In a televised interview of an Israeli settler family, it was back to the "old Wild West," with a beleaguered husband and wife relating their fears. No explanation was given as to how long or where this couple lived amid Palestinians, where Israelis are proscribed from living and where their presence is an affront.

In the Star Tribune appeared a fairly in-depth sympathetic article about the life of one of the Israeli soldiers killed in Ramallah by Palestinians. There have been very few sympathetic stories about the Palestinians killed by Israeli firepower.

The U.S. corporate media does not, on the whole, present material which would enable readers to deepen their understanding of the injustices endured daily by the Palestinians. The October 5, 2000 Guardian Weekly of London reported large numbers of head and upper-chest wounds, charging that Israeli soldiers are firing to exact maximum damage. Even Israeli television showed the police beating two unarmed women, breaking the shoulder of one with a rifle butt.

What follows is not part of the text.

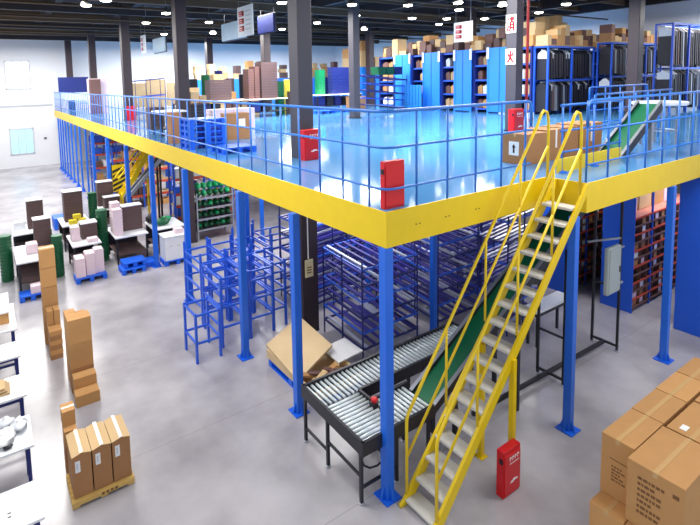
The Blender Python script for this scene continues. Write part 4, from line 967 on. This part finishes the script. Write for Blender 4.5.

The American public heard little but generalities about the Camp David peace talks. President Clinton claimed on Israeli television that Arafat was responsible for their failure. And yet according to Uri Avnery, an Israeli member of the Council for Israeli-Palestinian Peace, Israel's Prime Minister Ehud Barak was the intransigent one: "For ten days, 24 hours a day, Israel's Barak stayed within a hundred yards from Yasir Arafat without visiting him or inviting him in, even for a cup of coffee."

Avnery writes that Barak's claim that Yasir Arafat would not negotiate was helped along by President Clinton's desire to help his wife in her senatorial campaign. As if to underscore that, Hillary Clinton declared on television that the current uprising could be laid at the feet of Arafat.

It is high time to confront the biases of the U.S. corporate media and the ways in which these biases undermine justice and peace throughout the world.